24 hours of sunshine in Mozambique

Photo: ADEL
In Maringue district in central Mozambique people can now see the effects of using solar energy for lighting their homes. Through a project supported by Norges Naturvernforbund has more than 80 families within short time purchased a solar panel system. The costs of the solar panels can be paid back over some few months with the money saved for lamp oil and radio batteries. In addition a considerable health gain is achieved when the indoor air is not polluted by the lamp fume.

Norges Naturvernforbund’s local partner organization, ADEL-Sofala, has in 2008 created an energy shop in Maringue. Through this shop they have already made it possible for 80 families to purchase a small solar panel set at a price of 1800 meticais (approximately 70 US dollars), paid in instalments over a few months. In this way these families have significantly reduced their use of lamp oil and radio batteries, again resulting in saved money. Data based on a survey made in some communities show that a family may use around 20 US dollars per month on lamp oil and radio batteries. This shows clearly the potential of shifting to solar energy for families in Maringue, and elsewhere. An additional and important effect is that this shift brings reduced pollution, both indoors and outdoors, which in the next turn results in less health problems.

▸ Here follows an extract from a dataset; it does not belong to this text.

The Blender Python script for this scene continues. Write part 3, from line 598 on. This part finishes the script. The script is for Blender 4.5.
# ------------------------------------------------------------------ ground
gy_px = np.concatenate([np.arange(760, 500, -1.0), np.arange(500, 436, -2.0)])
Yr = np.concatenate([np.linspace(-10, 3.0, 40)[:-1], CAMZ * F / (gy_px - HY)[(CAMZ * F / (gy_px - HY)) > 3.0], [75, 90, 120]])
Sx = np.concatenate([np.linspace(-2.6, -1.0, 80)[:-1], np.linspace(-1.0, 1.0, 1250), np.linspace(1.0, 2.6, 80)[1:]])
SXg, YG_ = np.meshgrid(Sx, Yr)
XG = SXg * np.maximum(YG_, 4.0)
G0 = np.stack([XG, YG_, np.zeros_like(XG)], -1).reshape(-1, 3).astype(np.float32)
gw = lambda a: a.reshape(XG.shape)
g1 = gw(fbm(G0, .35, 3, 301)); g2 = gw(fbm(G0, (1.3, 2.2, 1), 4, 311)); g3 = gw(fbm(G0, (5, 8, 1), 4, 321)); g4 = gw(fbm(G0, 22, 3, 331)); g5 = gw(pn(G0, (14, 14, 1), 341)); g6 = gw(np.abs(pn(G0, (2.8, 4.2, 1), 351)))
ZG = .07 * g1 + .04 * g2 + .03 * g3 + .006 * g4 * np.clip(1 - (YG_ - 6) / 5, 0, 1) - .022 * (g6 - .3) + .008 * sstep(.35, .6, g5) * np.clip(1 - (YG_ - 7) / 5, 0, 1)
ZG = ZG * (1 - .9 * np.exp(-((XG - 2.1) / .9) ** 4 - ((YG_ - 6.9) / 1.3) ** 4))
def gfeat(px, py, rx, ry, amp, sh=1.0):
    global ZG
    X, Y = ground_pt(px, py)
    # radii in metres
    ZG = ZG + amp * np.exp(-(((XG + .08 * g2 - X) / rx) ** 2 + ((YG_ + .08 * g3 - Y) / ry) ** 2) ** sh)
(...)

An instruction leaflet is developed by ADEL and given to those who buy the solar panels. In addition, ADEL gives technical advice, if necessary also after installation. Some of the families have now aired their wish to have an additional panel, but ADEL is focusing their assistance on the ones who want to have their first panel.

In the district centre of Maringue there is an electricity generator. This has not been in operation for the last nine months due to the fact that the local administration has had no money for the fuel. One of the effects is that schools have not been able to run evening lessons, as they normally would have done, to compensate for the lack of classrooms during day-time. Two schools have now installed solar panels, making them able to have evening lessons in some of their classrooms.